- The Washington Times - Wednesday, June 18, 2003

Today, the Senate Health, Education, Labor and Pensions Committee will hold a hearing into the teachers union scandals that have erupted over the last several months.

It’s about time. Thanks to lax oversight, union chiefs pilfered and misused hundreds of thousands of dollars from teachers’ representation funds. So far, the greatest scandals have been in the Washington Teachers Union (WTU) and the Union Teachers of Dade (UTD) in Miami. The abuses are staggering, and in some cases salacious. For instance, in Miami:

• UTD president Pat Tornillo allegedly spent $175.73 on a pair of python-print pajamas. The matching robe cost another $149.10.

• UTD members also reportedly paid for Mr. Tornillo and his wife to get back in touch through several sessions at the “Better Relationships, Better Sex,” Sinclair Intimacy Institute.

• Despite the fact that Mr. Tornillo had $42,700 in his salary allocated to cover union expenses, he still used thousands of UTD dollars to cover domestic expenses such as liquor, groceries, Christmas gifts and phone bills. According to the Miami Herald, Mr. Tornillo also paid his maid with UTD money.

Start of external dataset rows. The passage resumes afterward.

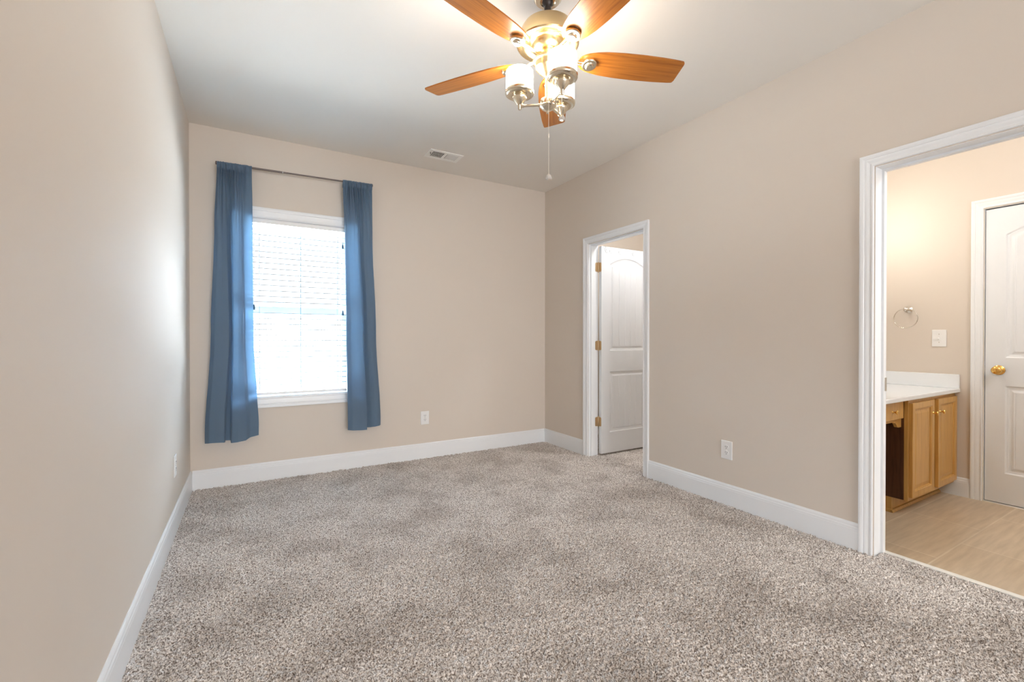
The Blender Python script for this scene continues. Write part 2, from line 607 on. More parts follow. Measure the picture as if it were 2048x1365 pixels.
# ------------------------------------------------------------------ window blind
bl = empty('window_blind', (0.74, 0.03, 2.05))
tag(bl, 'horizontal slat blind with open white slats coloured dark as backlit, and white rails inside the window between the blue curtains', 'blind')
O = Vector((0.74, 0.03, 2.05))
BX0, BX1 = WX0 + 0.012, WX1 - 0.014
def bl_obj(name, bm, m_, smooth=None):
    for v in bm.verts:
        v.co -= O
    return obj(name, bm, m_, bl, smooth)
bm = new(); box(bm, BX0, BX1, 0.004, 0.056, 2.064, 2.092, 0.002); bl_obj('headrail', bm, M['slat'])
bm = new(); box(bm, BX0 - 0.004, BX1 + 0.004, -0.006, 0.003, 2.056, 2.090, 0.002); bl_obj('valance', bm, M['slat'])
bm = new()
zs = [2.005 - 0.0445 * i for i in range(30)]
zs = [z_ for z_ in zs if z_ > 0.715 and not (1.352 < z_ < 1.396)]
tilt = math.radians(-8)
for z_ in zs:
    n = 6
    top, bot = [], []
    for i in range(n + 1):
        u = -0.025 + 0.05 * i / n
        crown = 0.0022 * (1 - (u / 0.025) ** 2)
        yy = 0.030 + u * math.cos(tilt)
        zz = z_ + crown + u * math.sin(tilt)
        top.append((yy, zz + 0.0022)); bot.append((yy, zz - 0.0022))
    loop = top + bot[::-1]
    A = [bm.verts.new((BX0, y_, q)) for y_, q in loop]
    B = [bm.verts.new((BX1, y_, q)) for y_, q in loop]
    k_ = len(loop)
    for k in range(k_):
        bm.faces.new((A[k], A[(k + 1) % k_], B[(k + 1) % k_], B[k]))
    bm.faces.new(A[::-1]); bm.faces.new(B)
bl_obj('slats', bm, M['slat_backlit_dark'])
bm = new(); box(bm, BX0, BX1, 0.004, 0.056, 0.684, 0.704, 0.003); bl_obj('bottom_rail', bm, M['slat'])
for xx in (0.455, 0.755, 1.045):
    bm = new()
    for yy in (0.0035, 0.0565):
        tube(bm, [(xx, yy, 2.066), (xx, yy, 0.70)], 0.0012, 6)
    tube(bm, [(xx, 0.03, 2.066), (xx, 0.03, 0.70)], 0.0010, 6)
    bl_obj('ladder_cord', bm, M['cord'])
for xx, zt_, zb_ in ((1.083, 2.058, 1.93), (1.083, 2.058, 1.355), (0.416, 2.058, 1.385)):
    bm = new(); tube(bm, [(xx, -0.0085, zt_), (xx, -0.0085, zb_ + 0.02)], 0.0011, 6)
    c = bl_obj('pull_cord', bm, M['cord'])
    bm = new(); lathe(bm, [(0.003, 0.022), (0.005, 0.018), (0.009, -0.006), (0.0085, -0.020), (0.004, -0.022)], 16, Matrix.Translation((xx, -0.0085, zb_)))
    for v in bm.verts:
        v.co -= O
    obj('tassel', bm, M['tassel'], c, 40)

# ------------------------------------------------------------------ curtain rod and curtains
bm = new()
RZL, RZR = 2.452, 2.475
rz = lambda x: RZL + (RZR - RZL) * (x - 0.18) / 1.136
tube(bm, [(0.182, -0.08, rz(0.182)), (0.62, -0.08, rz(0.62))], 0.0075, 16)
tube(bm, [(0.615, -0.08, rz(0.615)), (1.308, -0.08, rz(1.308))], 0.0062, 16)
rod = obj('curtain_rod', bm, M['rod'], None, 40)
tag(rod, 'thin dark pewter curtain rod mounted on the wall above the window', 'curtain rod')
for xx in (0.180, 1.310):
    bm = new()
    Y = Matrix.Translation((xx, -0.08, rz(xx))) @ Matrix.Rotation(PI / 2, 4, 'Y')
    lathe(bm, [(0.007, -0.012), (0.012, -0.010), (0.013, 0.0), (0.012, 0.010), (0.007, 0.012)], 20, Y)
    obj('end_cap', bm, M['rod'], rod, 40)
for xx in (0.186, 1.304):
    bm = new()
    box(bm, xx - 0.010, xx + 0.010, -0.004, 0.0, rz(xx) - 0.03, rz(xx) + 0.02)
    tube(bm, [(xx, -0.002, rz(xx) - 0.012), (xx, -0.045, rz(xx) - 0.012), (xx, -0.08, rz(xx) - 0.010)], 0.004, 8)
    obj('bracket', bm, M['rod'], rod)
bm = new(); tube(bm, [(0.616, -0.08, rz(0.616)), (0.620, -0.08, rz(0.62))], 0.0085, 16)
obj('sleeve', bm, M['steel'], rod, 40)


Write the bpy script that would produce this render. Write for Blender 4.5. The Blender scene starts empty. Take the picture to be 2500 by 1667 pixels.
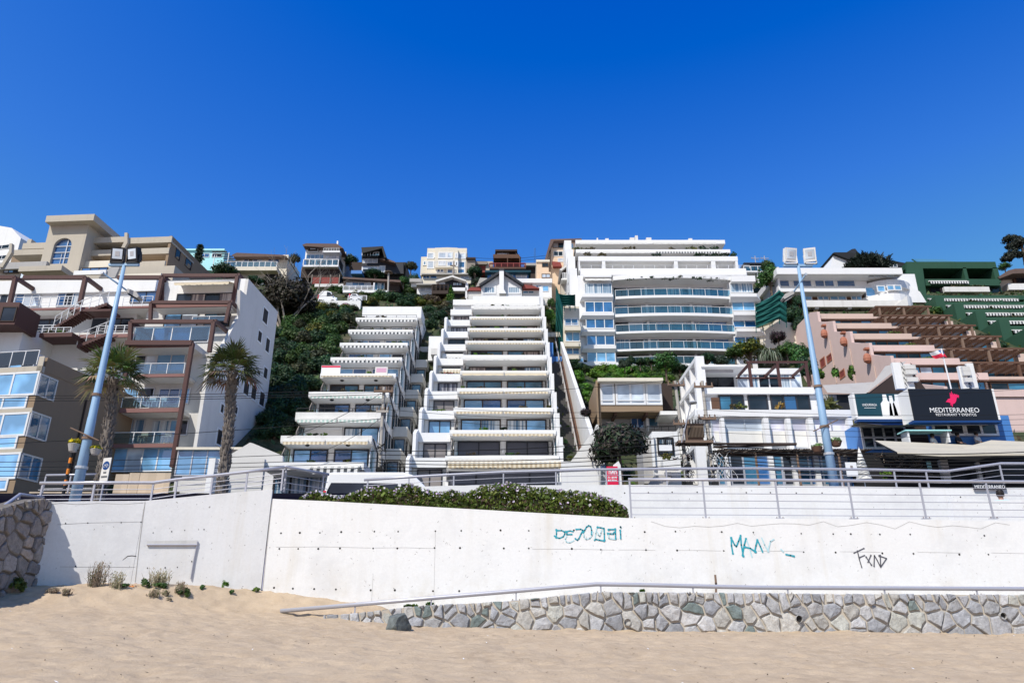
import bpy, math, random
import numpy as np
from mathutils import Vector, Matrix, noise
R = math.radians
sc = bpy.context.scene
col = sc.collection
rnd = random.Random(7)

# ---------------------------------------------------------------- camera maths
F = 26.0/36*2500; PITCH = R(20.9); CZ = 1.6
CP, SP = math.cos(PITCH), math.sin(PITCH)
def ray(px, py):
    a = (px-1250)/F; b = (833.5-py)/F
    return Vector((a, CP-b*SP, SP+b*CP))
def W(px, py, Y):
    """world point seen at photo pixel (px,py) on the vertical plane y=Y"""
    d = ray(px, py)
    return Vector((0, 0, CZ)) + d*(Y/d.y)
def scale_at(P):
    """metres per photo pixel at a world point"""
    return (P.y*CP+(P.z-CZ)*SP)/F
PROF_A = [(24.9,4.25),(46,4.25),(48.5,7.2),(78,30.0),(97,44.5),(112,54),(130,57),(500,60)]
PROF_B = [(24.9,4.25),(46,4.25),(48.5,8.0),(84,28.0),(97,42.0),(112,54),(130,57),(500,60)]
def hprof(pr, Y):
    for (a, za), (b, zb) in zip(pr, pr[1:]):
        if Y <= b: return za+(zb-za)*max(0, (Y-a))/(b-a)
    return 60
def hill(Y, X=0):
    f = lambda a, b: max(0, min(1, (X-a)/(b-a)))
    k = f(3, 9)*(1-f(35.4, 37.5))
    z = hprof(PROF_A, Y)*(1-k)+hprof(PROF_B, Y)*k
    z -= 2.6*f(-18.2,-17)*(1-f(3.2,3.7))*max(0,min(1,(Y-48.5)/2))*(1-max(0,min(1,(Y-60)/14)))
    z -= 3.5*f(26,32)*(1-f(35.4,37.5))*max(0,min(1,(Y-52)/6))*(1-max(0,min(1,(Y-84)/8)))
    z -= 7.5*f(-12.5,-10.8)*(1-f(-6.5,-5))*max(0,min(1,(Y-50)/6))*(1-max(0,min(1,(Y-72)/6)))
    if Y > 46: z += min(1, (Y-46)/10)*(.6*noise.noise(Vector((X*.06, Y*.06, 3)))-.35)
    return z+CZ
def T_hit(px, py):
    """where the ray through a photo pixel meets the hillside"""
    d = ray(px, py); Y = 40.0
    while Y < 200:
        P = Vector((0,0,CZ))+d*(Y/d.y)
        if P.z <= hill(Y, P.x): return P
        Y += .4
    return Vector((0,0,CZ))+d*(112/d.y)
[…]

• Mr. Tornillo even set up a reserve fund of UTD money for himself and a few associates, to be paid out when they retired — he is scheduled to receive approximately $663,000.

While the scandals in Washington have not been quite as salacious, they have been just as startling:

• Former WTU President Barbara Bullock is believed to have misspent nearly $1 million in union dues, including $500,000 at a custom-made clothier in Baltimore.

• Ms. Bullock’s special assistant, former WTU Special Assistant Gwen Hemphill, spent nearly $13,000 in union money to purchase a flat-screen plasma television set.

• Between September 1997 and October 2000, James Baxter picked up $130,000 for his work as WTU Treasurer, even though he was concurrently earning over $96,000 as the Director of the D.C. Office of Labor Relations and Collective Bargaining.

Mr. Baxter’s double salary wasn’t picked up on because the WTU hasn’t filed its required biennial internal audit of its affiliate, the American Federation of Teachers (AFT), since 1995. The AFT actively refused such a commonsense responsibility. After a D.C. teacher filed a lawsuit to impose a court monitor over AFT’s oversight of the WTU’s finances, AFT President Sandra Feldman even sent union attorneys to court to insist that the AFT had no legal obligation to review WTU audits.

Since then the AFT has taken greater control of the WTU and the UTD, but additional monitoring is called for in both Miami and Washington.